En este sentido, sería sencillo entender porque nos resulta tan natural una obra como Please Say Something incluso cuando nos resulta, a priori, completamente indescifrable. Partiendo de que esta breve obra de O’Reilly es una sitcom que empieza in media res para presentarnos un arco particular de la historia de convivencia entre un ratón escritor y su novia, una coqueta gata de arduo trabajo, su lógica se nos presenta al asumir rasgos que van más allá de la parodia. Si fuera una parodia de los sitcom, tendría que haber algo que se pudiera reconocer como tal a primera vista. No se da el caso. ¿Cómo es posible entonces que nos resulte cognoscible una obra que juega, desde su mismo comienzo, en una forma de experimentación que va más allá de las lógicas conocidas de nuestro mundo? Porque incluso cuando es el concepto de lo que sería una sitcom en un muy siniestro universo paralelo, nos resulta familiar la idea subyacente en él: en el momento que somos capaces de asociar el sentido profundo de lo narrado, la historia de amor que se nos narra desfragmentada como un ataque psicótico inducido por LSD, con lo narrado en sí, podemos seguir sin problemas el conjunto. Nuestra comprensión nos permite interpretar lo que ocurre porque alude a hechos que conocemos.
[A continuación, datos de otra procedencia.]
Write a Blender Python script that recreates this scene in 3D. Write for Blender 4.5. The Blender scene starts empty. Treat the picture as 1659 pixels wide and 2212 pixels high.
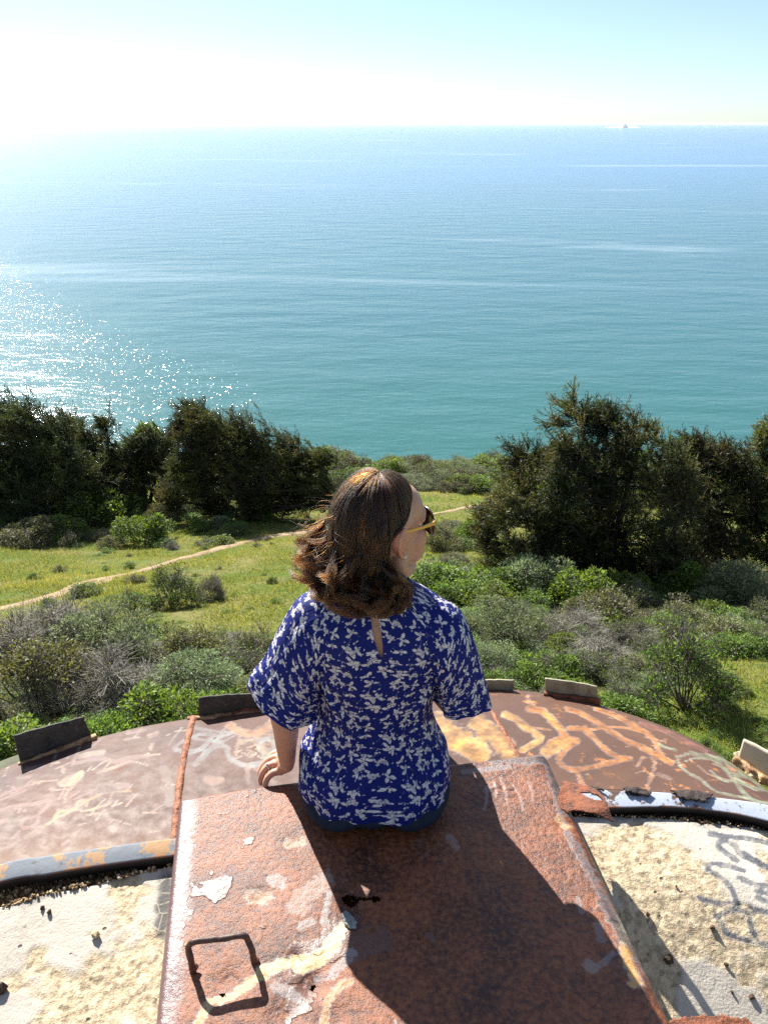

La historia de amor entre una gata y un ratón sería completamente incognoscible si se nos da fragmentada y exenta de humor, cuando se nos concede como sitcom. Si de hecho no lo es, si podemos entenderla, es porque sabemos que 1) no existe variación de escenarios, 2) siempre están los mismos personajes principales involucrados, 3) hay una gran carga dramática heredada de las telenovelas, 4) elementos del pasado sirven para explicar acontecimientos presentes: es, en su sentido originario, una sitcom. El hecho de que se prescinda de una narratividad clásica, incluso del humor, no hace que deje de ser una sitcom porque, en un sentido profundo, seguimos reconociéndola como tal.
Si es interesante la obra de David O’Reilly, lo es porque consigue experimentar bordeando aquel punto límite a partir del cual el mundo comienza a tornarse incognoscible. Crea un mundo con sus propias condiciones de facticidad, pero aun accesible a la comprensión.
No cabe duda que el esfuerzo que hay que hacer para penetrar en la lógica de O’Reilly está infinitamente más allá que lo que nos exige cualquier artista que se defina como realista —entendiendo como realista que no se aleja ni un sólo paso de la normatividad lógica de nuestro mundo — , pero por eso la recompensa de penetrar en él es mucho mayor. Él expande los límites mismos de nuestra comprensión. Por ello cuanto más se aproxima uno a su mundo no sólo se da el caso que mejor se entiende aquello que se esconde de forma subyacente en él, los mecanismos internos que lo manejan, sino que nos resulta más fácil y natural pensar más allá de la normatividad lógica de, y en, nuestro mundo. Quien explora el mundo de O’Reilly, como quien explora el mundo de Miguel Noguera o Jonatan Söderström, empieza a pensar el mundo a través de los conceptos expandidos de la comprensión.
Enfrentarse a la obra de O’Reilly es afrontar la exploración de otro mundo que por ser extraño pero no absolutamente ajeno del propio, nos enseña nuevas formas de ver nuestro mundo. He ahí su valor. No podríamos reducir, ni siquiera si quisiéramos, su obra a un mero ejercicio de estilo o a un caso de experimentación que no va más allá de la mera estética; cualquier obra de arte verdadera, cualquier forma de arte que tenga cierto valor, nos permitirá ver más allá de lo que las convenciones propias del entendimiento de nuestro tiempo nos permiten asistir. David O’Reilly es un terrorista ontológico, un exegeta del arte auténtico.